What the exercise asks
Pick out the lines in the listing below that contain the word "parts" and copy them.

Records supplied

** Begin **

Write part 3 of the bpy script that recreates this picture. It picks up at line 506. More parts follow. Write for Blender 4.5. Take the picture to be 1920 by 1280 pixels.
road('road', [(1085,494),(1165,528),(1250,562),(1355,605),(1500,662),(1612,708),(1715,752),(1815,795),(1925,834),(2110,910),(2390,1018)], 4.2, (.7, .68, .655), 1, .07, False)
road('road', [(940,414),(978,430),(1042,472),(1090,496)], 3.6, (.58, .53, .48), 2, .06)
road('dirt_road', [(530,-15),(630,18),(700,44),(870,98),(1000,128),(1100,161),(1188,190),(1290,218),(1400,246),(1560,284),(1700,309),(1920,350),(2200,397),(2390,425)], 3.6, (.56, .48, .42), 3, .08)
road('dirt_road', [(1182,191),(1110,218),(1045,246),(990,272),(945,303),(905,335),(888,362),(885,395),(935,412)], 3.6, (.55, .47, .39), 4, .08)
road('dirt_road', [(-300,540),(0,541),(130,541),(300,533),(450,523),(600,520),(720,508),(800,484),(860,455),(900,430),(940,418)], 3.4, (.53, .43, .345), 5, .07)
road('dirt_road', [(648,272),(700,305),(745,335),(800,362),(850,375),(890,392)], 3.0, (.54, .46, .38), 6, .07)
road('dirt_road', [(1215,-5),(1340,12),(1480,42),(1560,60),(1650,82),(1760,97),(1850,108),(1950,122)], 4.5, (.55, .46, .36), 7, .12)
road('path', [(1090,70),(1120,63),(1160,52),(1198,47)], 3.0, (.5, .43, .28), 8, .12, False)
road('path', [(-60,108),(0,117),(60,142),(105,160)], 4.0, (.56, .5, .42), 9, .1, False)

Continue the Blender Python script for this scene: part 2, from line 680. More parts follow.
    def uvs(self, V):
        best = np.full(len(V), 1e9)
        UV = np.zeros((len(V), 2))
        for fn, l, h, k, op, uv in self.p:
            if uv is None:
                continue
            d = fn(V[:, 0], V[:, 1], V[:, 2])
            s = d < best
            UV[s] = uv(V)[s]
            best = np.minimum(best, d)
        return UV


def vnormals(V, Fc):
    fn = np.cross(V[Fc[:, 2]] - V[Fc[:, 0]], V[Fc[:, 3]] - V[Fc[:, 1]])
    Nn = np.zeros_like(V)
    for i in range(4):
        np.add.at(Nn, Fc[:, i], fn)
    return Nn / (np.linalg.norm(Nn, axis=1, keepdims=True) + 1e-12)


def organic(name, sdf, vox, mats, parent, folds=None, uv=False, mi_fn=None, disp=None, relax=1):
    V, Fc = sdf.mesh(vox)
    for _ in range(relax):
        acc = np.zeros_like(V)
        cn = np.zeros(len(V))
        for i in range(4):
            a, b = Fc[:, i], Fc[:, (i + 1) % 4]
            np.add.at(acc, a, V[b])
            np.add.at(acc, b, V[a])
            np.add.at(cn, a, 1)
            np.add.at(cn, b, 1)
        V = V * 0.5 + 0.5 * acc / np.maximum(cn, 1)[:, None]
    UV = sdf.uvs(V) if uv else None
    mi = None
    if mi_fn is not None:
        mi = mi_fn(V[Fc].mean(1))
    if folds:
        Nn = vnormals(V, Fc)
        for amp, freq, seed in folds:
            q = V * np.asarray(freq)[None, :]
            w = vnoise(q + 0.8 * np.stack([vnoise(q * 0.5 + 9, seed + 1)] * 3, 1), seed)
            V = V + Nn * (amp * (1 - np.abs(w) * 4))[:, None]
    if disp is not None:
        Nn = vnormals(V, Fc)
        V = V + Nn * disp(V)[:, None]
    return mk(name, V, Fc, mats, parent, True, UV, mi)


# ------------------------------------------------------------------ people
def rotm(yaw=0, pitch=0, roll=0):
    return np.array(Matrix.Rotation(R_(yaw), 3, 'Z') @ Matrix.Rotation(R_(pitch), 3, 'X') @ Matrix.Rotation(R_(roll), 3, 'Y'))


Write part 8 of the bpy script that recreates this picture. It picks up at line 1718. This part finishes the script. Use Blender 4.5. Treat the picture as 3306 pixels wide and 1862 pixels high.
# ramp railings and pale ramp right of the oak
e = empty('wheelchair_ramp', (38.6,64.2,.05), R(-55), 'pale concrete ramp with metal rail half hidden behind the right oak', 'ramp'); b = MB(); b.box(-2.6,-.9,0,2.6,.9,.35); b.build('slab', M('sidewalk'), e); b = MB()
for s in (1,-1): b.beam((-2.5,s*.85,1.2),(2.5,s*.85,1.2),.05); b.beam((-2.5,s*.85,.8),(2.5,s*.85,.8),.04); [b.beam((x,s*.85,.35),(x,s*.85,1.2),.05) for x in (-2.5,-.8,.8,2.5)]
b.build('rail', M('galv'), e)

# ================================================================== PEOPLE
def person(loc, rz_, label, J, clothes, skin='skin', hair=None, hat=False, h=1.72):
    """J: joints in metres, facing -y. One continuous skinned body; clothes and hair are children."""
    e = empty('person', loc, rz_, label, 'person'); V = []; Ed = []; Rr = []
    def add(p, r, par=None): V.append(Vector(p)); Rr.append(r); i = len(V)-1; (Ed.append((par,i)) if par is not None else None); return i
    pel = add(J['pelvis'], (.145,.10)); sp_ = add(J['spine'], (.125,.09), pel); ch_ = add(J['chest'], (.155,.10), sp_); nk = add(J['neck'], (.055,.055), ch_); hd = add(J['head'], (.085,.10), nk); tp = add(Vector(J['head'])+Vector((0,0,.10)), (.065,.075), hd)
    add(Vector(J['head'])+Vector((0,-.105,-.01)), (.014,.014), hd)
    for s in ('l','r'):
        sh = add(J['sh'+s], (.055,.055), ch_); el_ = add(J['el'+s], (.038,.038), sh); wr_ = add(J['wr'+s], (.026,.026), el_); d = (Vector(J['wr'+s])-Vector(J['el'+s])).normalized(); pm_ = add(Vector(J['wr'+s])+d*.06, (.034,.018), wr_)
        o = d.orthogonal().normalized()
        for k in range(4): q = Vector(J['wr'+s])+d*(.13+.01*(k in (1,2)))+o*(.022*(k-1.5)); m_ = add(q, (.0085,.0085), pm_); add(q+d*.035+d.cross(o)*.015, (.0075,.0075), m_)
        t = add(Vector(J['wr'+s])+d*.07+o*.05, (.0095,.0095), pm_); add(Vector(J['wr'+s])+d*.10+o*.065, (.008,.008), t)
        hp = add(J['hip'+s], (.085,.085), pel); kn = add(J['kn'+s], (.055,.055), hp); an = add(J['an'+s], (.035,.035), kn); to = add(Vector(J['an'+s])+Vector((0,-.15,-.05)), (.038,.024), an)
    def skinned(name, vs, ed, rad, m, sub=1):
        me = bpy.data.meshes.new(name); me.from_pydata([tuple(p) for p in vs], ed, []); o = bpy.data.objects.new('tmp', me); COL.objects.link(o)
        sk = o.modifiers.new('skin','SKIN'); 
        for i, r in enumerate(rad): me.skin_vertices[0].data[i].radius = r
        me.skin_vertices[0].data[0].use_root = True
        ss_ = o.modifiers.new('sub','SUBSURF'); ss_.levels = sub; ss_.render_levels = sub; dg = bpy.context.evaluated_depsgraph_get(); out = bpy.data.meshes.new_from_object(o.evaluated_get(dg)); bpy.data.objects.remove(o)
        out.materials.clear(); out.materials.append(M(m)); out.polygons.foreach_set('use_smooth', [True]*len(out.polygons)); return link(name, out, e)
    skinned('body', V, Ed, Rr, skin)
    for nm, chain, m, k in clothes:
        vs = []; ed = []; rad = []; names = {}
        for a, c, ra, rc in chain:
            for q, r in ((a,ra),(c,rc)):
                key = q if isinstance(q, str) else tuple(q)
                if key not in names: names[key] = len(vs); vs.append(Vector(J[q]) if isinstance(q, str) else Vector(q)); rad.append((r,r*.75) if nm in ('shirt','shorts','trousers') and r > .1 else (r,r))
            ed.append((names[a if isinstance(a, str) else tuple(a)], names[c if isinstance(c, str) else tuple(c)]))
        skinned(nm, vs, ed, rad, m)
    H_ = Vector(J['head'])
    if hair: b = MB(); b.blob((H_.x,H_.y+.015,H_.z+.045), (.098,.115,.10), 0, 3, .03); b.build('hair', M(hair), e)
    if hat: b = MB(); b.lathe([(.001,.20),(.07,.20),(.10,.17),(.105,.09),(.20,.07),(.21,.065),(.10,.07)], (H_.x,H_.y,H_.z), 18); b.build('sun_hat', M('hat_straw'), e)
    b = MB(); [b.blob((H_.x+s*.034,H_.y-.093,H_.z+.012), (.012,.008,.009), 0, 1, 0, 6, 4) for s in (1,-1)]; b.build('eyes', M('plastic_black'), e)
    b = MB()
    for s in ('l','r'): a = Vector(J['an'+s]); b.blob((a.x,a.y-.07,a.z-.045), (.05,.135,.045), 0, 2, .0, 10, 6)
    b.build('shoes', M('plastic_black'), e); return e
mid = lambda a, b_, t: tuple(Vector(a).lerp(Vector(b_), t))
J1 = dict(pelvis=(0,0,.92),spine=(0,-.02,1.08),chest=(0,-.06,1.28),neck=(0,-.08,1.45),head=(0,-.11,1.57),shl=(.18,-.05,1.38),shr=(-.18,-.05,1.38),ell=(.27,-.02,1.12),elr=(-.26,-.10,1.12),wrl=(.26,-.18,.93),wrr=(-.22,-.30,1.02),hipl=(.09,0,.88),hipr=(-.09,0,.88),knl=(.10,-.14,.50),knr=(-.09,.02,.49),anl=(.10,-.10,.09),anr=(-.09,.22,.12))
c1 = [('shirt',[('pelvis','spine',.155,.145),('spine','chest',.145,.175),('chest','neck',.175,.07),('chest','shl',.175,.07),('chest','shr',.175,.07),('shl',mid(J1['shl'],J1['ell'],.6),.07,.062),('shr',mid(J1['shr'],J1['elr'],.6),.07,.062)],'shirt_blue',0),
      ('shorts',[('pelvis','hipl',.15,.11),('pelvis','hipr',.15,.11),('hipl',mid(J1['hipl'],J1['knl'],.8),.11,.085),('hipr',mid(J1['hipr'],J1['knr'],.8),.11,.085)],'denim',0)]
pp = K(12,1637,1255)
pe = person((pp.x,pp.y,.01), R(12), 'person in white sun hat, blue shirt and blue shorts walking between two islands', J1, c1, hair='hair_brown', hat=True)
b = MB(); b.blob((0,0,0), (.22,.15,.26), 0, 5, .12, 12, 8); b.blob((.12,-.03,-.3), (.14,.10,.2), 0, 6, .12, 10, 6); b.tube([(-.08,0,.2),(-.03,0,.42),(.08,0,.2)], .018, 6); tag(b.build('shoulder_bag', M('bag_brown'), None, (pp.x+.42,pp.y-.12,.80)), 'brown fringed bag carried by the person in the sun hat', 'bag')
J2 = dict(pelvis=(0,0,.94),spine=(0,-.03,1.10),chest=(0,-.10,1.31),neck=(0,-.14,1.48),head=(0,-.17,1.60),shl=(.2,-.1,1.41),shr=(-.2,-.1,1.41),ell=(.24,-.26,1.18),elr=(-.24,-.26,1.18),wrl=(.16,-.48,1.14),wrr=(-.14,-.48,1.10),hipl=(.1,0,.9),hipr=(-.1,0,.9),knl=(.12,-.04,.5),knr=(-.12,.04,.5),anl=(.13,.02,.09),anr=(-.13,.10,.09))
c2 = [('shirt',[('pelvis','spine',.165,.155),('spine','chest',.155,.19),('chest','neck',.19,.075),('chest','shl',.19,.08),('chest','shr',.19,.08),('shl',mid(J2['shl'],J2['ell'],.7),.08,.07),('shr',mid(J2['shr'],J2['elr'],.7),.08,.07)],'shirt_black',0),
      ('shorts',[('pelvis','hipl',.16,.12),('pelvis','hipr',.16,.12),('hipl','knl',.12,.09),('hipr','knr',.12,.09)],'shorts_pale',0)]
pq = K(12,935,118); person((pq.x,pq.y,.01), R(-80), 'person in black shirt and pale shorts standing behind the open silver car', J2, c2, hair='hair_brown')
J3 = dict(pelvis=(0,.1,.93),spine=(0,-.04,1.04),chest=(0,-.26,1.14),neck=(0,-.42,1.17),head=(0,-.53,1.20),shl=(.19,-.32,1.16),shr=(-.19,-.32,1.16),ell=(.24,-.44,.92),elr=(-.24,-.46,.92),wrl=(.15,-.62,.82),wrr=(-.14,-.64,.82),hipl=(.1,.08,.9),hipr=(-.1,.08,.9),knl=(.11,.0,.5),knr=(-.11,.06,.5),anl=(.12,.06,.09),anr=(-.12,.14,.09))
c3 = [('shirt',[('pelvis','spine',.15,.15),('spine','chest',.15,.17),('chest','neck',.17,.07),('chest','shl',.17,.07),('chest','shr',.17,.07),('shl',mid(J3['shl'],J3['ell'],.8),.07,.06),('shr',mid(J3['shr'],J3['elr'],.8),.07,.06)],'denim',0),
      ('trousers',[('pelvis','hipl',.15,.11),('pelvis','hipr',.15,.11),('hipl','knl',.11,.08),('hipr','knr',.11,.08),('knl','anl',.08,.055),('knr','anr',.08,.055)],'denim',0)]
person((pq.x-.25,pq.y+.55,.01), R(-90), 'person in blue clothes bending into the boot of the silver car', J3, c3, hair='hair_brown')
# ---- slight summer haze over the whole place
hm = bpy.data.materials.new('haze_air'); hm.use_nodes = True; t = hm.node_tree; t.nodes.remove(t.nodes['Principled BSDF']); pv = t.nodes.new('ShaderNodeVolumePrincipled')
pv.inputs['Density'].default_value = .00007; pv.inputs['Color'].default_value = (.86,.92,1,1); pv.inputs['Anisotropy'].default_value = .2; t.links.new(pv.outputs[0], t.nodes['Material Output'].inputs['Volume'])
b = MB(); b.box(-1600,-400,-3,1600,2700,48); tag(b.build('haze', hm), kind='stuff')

** End **

In response
Write part 3 of the bpy script that recreates this picture. It picks up at line 506. More parts follow. Write for Blender 4.5. Take the picture to be 1920 by 1280 pixels.
Continue the Blender Python script for this scene: part 2, from line 680. More parts follow.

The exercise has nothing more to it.